Przed wyjazdem na wakacje/ J. Gembara
Co możemy zrobić sami? Najlepiej zacząć od gruntownego wysprzątania całego auta. Może najpierw bagażnik. Często się zdarza, że wozimy w nim mnóstwo niepotrzebnych rzeczy. Wyciągamy zatem wszystko i segregujemy. Przy okazji sprawdzamy, czy pompka do opon (względnie kompresorek) działa, czy gaśnica nie utraciła ważności, czy w ogóle posiadamy apteczkę? Kiedy już bagażnik mamy pusty, to nadarza się okazja, by zajrzeć pod jego wyściółkę i sprawdzić narzędzia i koło zapasowe. Jakże często odkryć przy takiej sposobności można, że nasz „zapas” po prostu nie ma powietrza. Przy okazji okazuje się, że brakuje nam lewarka albo klucza do kół, bo kiedyś zdekompletowaliśmy narzędzia i o tym zapomnieliśmy. A więc uzupełniamy narzędzia i pompujemy koło zapasowe do wymaganego ciśnienia. Warto też zabrać butelkę oleju silnikowego i wodę destylowaną (do układu chłodzenia). Czy to nie przesada, aby w nowoczesnym aucie zabierać ze sobą olej? Ależ wręcz przeciwnie. Współczesne silniki nastawione na „eko” posiadają bardzo rzadkie oleje (o małej gęstości), a pierścienie olejowe dużo słabsze niż starsze konstrukcje, albowiem skuteczne pierścienie pochłaniają nawet 5% strat mechanicznych, dlatego producenci zmuszani do zmniejszania strat stosują pierścienie o mniejszej skuteczności. Skutkiem tego najnowsze silniki zużywają nieraz znacznie więcej oleju niż te wyprodukowane kilkanaście lat temu.
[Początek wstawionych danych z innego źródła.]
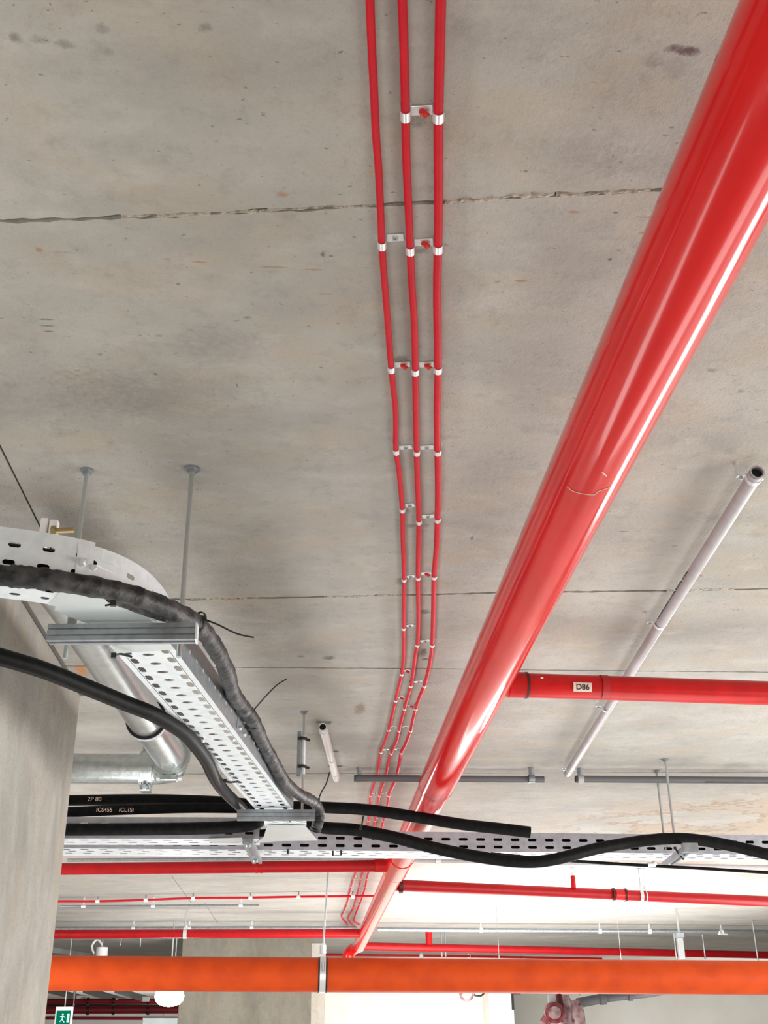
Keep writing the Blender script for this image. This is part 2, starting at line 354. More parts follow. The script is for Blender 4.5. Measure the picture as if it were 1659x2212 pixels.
bead(5, P(410, 1295).x, P(560, 1292).x, .010, .003); bead(5, P(700, 1289).x, P(870, 1286).x, .020, .004, 2); bead(5, P(1440, 1276).x, P(1590, 1273).x, .022, .004, 2)
# formwork joint between the column top and the ceiling, left
q0, q1 = P(0, 1009), P(101, 1115)

# columns and far walls
col = thing('concrete_column', (-3.2, 5.0, 0), 'broad bare concrete column filling the lower left edge, cables passing in front', 'column')
MB().box((-4.4, 3.4, 0), (-1.25, 6.08, CEIL)).build('shaft', M['concrete'], col, smooth=False, bevel=.012)
MB().box((-4.41, 3.39, CEIL-.006), (-1.235, 6.09, CEIL)).build('top_fillet', M['dark_concrete'], col, smooth=False)
c2 = thing('concrete_column', (-1, 19.9, 0), 'distant wide brown-grey concrete column behind the orange pipe, left of centre', 'column')
a, b = PY(390, 2100, 19.8).x, PY(673, 2100, 19.8).x
MB().box((a, 19.8, 0), (b, 20.9, CEIL)).build('shaft', M['brown_concrete'], c2, smooth=False, bevel=.01)
c3 = thing('concrete_column', (0, 21.2, 0), 'narrow pale concrete pier right of the distant wide column', 'column')
MB().box((b-.3, 20.92, 0), (PY(703, 2100, 20.95).x, 21.6, CEIL)).build('shaft', M['light_concrete'], c3, smooth=False)
slab('wall_middle', (PY(690, 2150, 28).x, 28, 0), (PY(1052, 2150, 28).x, 28.4, CEIL), M['light_concrete'])
c4 = thing('concrete_column', (4.4, 27.5, 0), 'white painted column below the orange pipe, right of the pale wall', 'column')
MB().box((PY(1056, 2150, 27).x, 27, 0), (PY(1108, 2150, 27).x, 27.8, CEIL)).build('shaft', M['white_wall'], c4, smooth=False)
slab('wall_far_right', (PY(1100, 2150, 30).x, 30, 0), (XR, 30.4, CEIL), M['grey_wall'])
# ragged grey joint at the pale wall edge
mb = MB(); xs = PY(1050, 2150, 27.95).x
for i in range(40):
    z = 1.2+i*.05; w = .03+.02*random.random(); mb.obox((xs+random.uniform(-.02, .02), 27.98, z), X*w, Y*.02, Z*.03)
tag(mb.build('trim_1', M['dark_concrete'], smooth=False), None, None, kind='structure')

# ================================================================== RED FIRE CABLES ON THE CEILING
CAB = {
 'left': ([(798, -40), (799, 0), (803, 100), (808, 200), (812, 290), (818, 370), (823, 480), (825, 530), (830, 600), (838, 700), (845, 795), (851, 850), (855, 900), (855, 970), (862, 1020), (869, 1100), (870, 1160), (873, 1250), (872, 1350), (872, 1410), (868, 1455), (859, 1492), (855, 1512), (848, 1540), (840, 1575), (832, 1600), (823, 1623), (818, 1650), (815, 1675), (808, 1695), (801, 1718), (799, 1740), (796, 1772), (788, 1815), (780, 1850), (768, 1886), (761, 1905), (754, 1932), (750, 1950), (744, 1966), (738, 1981), (748, 1995), (752, 2003)], .0086),
 'middle': ([(868, -40), (869, 0), (872, 80), (875, 200), (876, 250), (878, 350), (882, 440), (886, 538), (890, 620), (895, 700), (897, 800), (898, 870), (900, 975), (902, 1050), (905, 1124), (903, 1248), (904, 1330), (902, 1390), (898, 1410), (893, 1450), (888, 1480), (881, 1505), (874, 1530), (862, 1577), (857, 1600), (845, 1626), (838, 1650), (833, 1680), (825, 1700), (820, 1718), (815, 1745), (810, 1772), (803, 1815), (796, 1850), (782, 1890), (775, 1920), (768, 1945), (762, 1965), (752, 1982), (757, 1994), (766, 2001)], .0092),
 'right': ([(954, -40), (952, 0), (950, 100), (947, 250), (947, 440), (946, 535), (944, 640), (946, 795), (944, 900), (945, 974), (946, 1050), (945, 1120), (943, 1180), (938, 1245), (936, 1330), (934, 1390), (931, 1420), (925, 1450), (917, 1480), (905, 1510), (898, 1530), (891, 1560), (887, 1577), (875, 1610), (867, 1625), (862, 1650), (856, 1680), (847, 1700), (840, 1718), (836, 1745), (828, 1773), (818, 1815), (810, 1850), (794, 1890), (788, 1920), (778, 1950), (768, 1975), (765, 1990), (778, 1998)], .0104)}
zc = CEIL-.022
for nm, (pts, r) in CAB.items():
    wp = []
    for i, (x, y) in enumerate(pts): wp.append(P(x, y, zc))
    pp = crom(wp, 4)
    tag(MB().tube(pp, r, 12).build('fire_cable', M['red_cable']), {'left': 'thinnest red fire cable, leftmost of the three clipped to the ceiling', 'middle': 'middle one of the three red fire cables clipped to the ceiling', 'right': 'thickest red fire cable, rightmost of the three clipped to the ceiling'}[nm], 'cable', 'red fire cables running along the ceiling')
def cabx(nm, y):
    pts = CAB[nm][0]
    for (x0, y0), (x1, y1) in zip(pts, pts[1:]):
        if y0 <= y <= y1: return x0+(x1-x0)*(y-y0)/(y1-y0), (P(x1, y1, zc)-P(x0, y0, zc)).normalized()
ORD = ['topmost', 'second', 'third', 'fourth', 'fifth', 'sixth', 'seventh', 'eighth', 'ninth', 'tenth', 'eleventh', 'twelfth', 'thirteenth', 'fourteenth', 'fifteenth', 'sixteenth', 'seventeenth', 'eighteenth']
def clip(items, plates, label, group, plug=False):
    """items: [(cable, y)]; plates: [((x,y),(x,y))] between/next to saddles on the ceiling"""
    c0 = P(cabx(items[0][0], items[0][1])[0], items[0][1], CEIL)
    t = thing('cable_clip', c0, label, 'clip', group)
    for nm, y in items:
        x, ax = cabx(nm, y); c = P(x, y, zc); r = CAB[nm][1]
        w = .026
        m = MB().ring(c, ax, r+.0004, w, .002, 20, (175, 365))
        u = ax.cross(Z).normalized()
        for s in (-1, 1):
            m.obox(c+u*s*(r+.0014)+Z*(CEIL-zc)/2, u*.001, ax*w/2, Z*(CEIL-zc)/2)
        m.build('saddle', M['zinc'], t)
    for (a, b) in plates:
        A = P(a[0], a[1], CEIL-.002); B = P(b[0], b[1], CEIL-.002); d = (B-A)/2; c = (A+B)/2; v = Vector((-d.y, d.x, 0)).normalized()
        MB().obox(c, d, v*.013, Z*.0018).build('plate', M['zinc'], t, smooth=False, bevel=.0006)
        MB().hexa(c-Z*.005, Z, .007, .006).tube([c-Z*.008, c-Z*.011], .004, 8).build('screw', M['rod'] if not plug else M['plug'], t)
        if plug:
            MB().tube([c-Z*.004+d*.1, c-Z*.011+d*.35+v*.004, c-Z*.006+d*.6+v*.006], [.006, .007, .004], 8).build('sealant_blob', M['plug'], t)
# (left clips: y cable, plate y) ; (pair clips M-R: yM, yR, plate y)
GL = 'single clips holding the left red cable'; GP = 'double clips holding the middle and right red cables'
lefts = [(528, 513, False), (796, 787, True), (974, 966, False), (1100, 1091, False), (1251, 1245, False), (1356, 1351, False), (1455, 1448, True), (1512, 1506, True), (1576, 1570, False), (1624, 1619, False), (1718, 1713, False), (1772, 1767, False), (1850, 1846, False), (1897, 1893, False), (1915, 1911, False), (1935, 1931, False), (1952, 1948, False), (1967, 1964, False)]
pairs = [(248, 250, 238, True), (539, 535, 523, True), (801, 797, 787, True), (976, 975, 966, False), (1126, 1121, 1115, False), (1247, 1245, 1238, True), (1392, 1392, 1384, False), (1480, 1480, 1472, False), (1530, 1530, 1524, True), (1577, 1577, 1570, False), (1626, 1625, 1618, False), (1718, 1718, 1713, False), (1772, 1772, 1767, False), (1850, 1850, 1846, False), (1897, 1897, 1893, False), (1915, 1915, 1911, False), (1935, 1935, 1931, False), (1952, 1952, 1948, False)]
def mpp(y): # pixel half widths at y (metres->px)
    return F*.012/((P(880, y)-EYE).dot(FW))
for i, (y, yp, pl) in enumerate(lefts):
    g = mpp(y); xl = cabx('left', y)[0]+g; xm = cabx('middle', yp)[0]-g*1.05
    xm = xl+max(.35*(xm-xl), (xm-xl)*(.95 if i < 5 else .8))
    clip([('left', y)], [((xl, yp+1), (xm, yp-1))], 'small zinc clip on the left red ceiling cable, %s counting down the photo' % ORD[i], GL, pl)
for i, (ym, yr, yp, pl) in enumerate(pairs):
    g = mpp(ym); xm = cabx('middle', yp)[0]+g; xr = cabx('right', yp)[0]-g
    clip([('middle', ym), ('right', yr)], [((xm, yp+1), (xr, yp-1))], 'double zinc clip joining middle and right red cables, %s down the photo' % ORD[i], GP, pl)

# ================================================================== MAIN RED PIPE
mx, mz = .782, 3.12
main = thing('sprinkler_main_pipe', (mx, 0, CEIL), 'thick glossy red sprinkler main running diagonally up to the right corner', 'pipe')
MB().tube([(mx, -1.5, mz), (mx, 1, mz), (mx, 3, mz), (mx, 5, mz), (mx, 6.98, mz)], .108, 48).build('pipe_length', M['red_paint'], main)
MB().tube([(mx, 6.98, mz), (mx, 9, mz), (mx, 9.75, mz)], .101, 48).build('pipe_length', M['red_paint'], main)
MB().tube([(mx, 9.75, mz), (mx, 10.55, mz)], .106, 48).build('sleeve', M['red_paint'], main)
MB().tube([(mx, 10.55, mz), (mx, 14, mz), (mx, 18.2, mz)], .090, 40).build('pipe_length', M['red_paint'], main)
MB().ring((mx, 6.99, mz), Y, .1005, .03, .0085, 40).build('joint_ring', M['red_paint'], main)
MB().ring((mx, 7.008, mz), Y, .1005, .006, .009, 40).build('joint_lip', M['dark_red'], main)
MB().ring((mx, 10.56, mz), Y, .089, .02, .018, 40).build('joint_ring', M['red_paint'], main)
MB().tube(crom([(mx, 18.15, mz), (mx-.02, 18.4, mz), (mx-.10, 18.55, mz-.03), (mx-.16, 18.6, mz-.16), (mx-.17, 18.6, mz-.5)], 5), .085, 20).build('elbow', M['red_paint'], main)
for yy in (1.2, 4.2, 8.6, 12.6, 16.4):
    pass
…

Podczas sprzątania wnętrza przyjrzyjmy się uważnie zawartości schowka. Tam zwykle trzymamy drobiazgi takie choćby jak zapasowe żarówki. Pamiętajmy, że dziś „standardowe” żarówki występują w autach bardzo sporadycznie. Najczęściej producenci stosują specjalne modele i typy żarówek, których ku naszemu zaskoczeniu nie kupimy na pierwszej lepszej stacji paliw. Jeśli nie mamy zapasowych żarówek do naszego auta, to dobrze jest się w nie zaopatrzyć.
Upewnijmy się też, czy posiadamy odpowiednie samochodowe ładowarki do telefonów. Czy na pokładzie znajdują się odblaskowe kamizelki w ilości przewidywanej liczby pasażerów, czy mamy specjalny nóż do pasów z młoteczkiem do wybijania szyby, niewielki zapas wody pitnej też nie zaszkodzi.
Przygotowania najlepiej rozpocząć nawet kilka tygodni wcześniej, aby dzień wyjazdu był przyjemnym i bezstresowym wydarzeniem.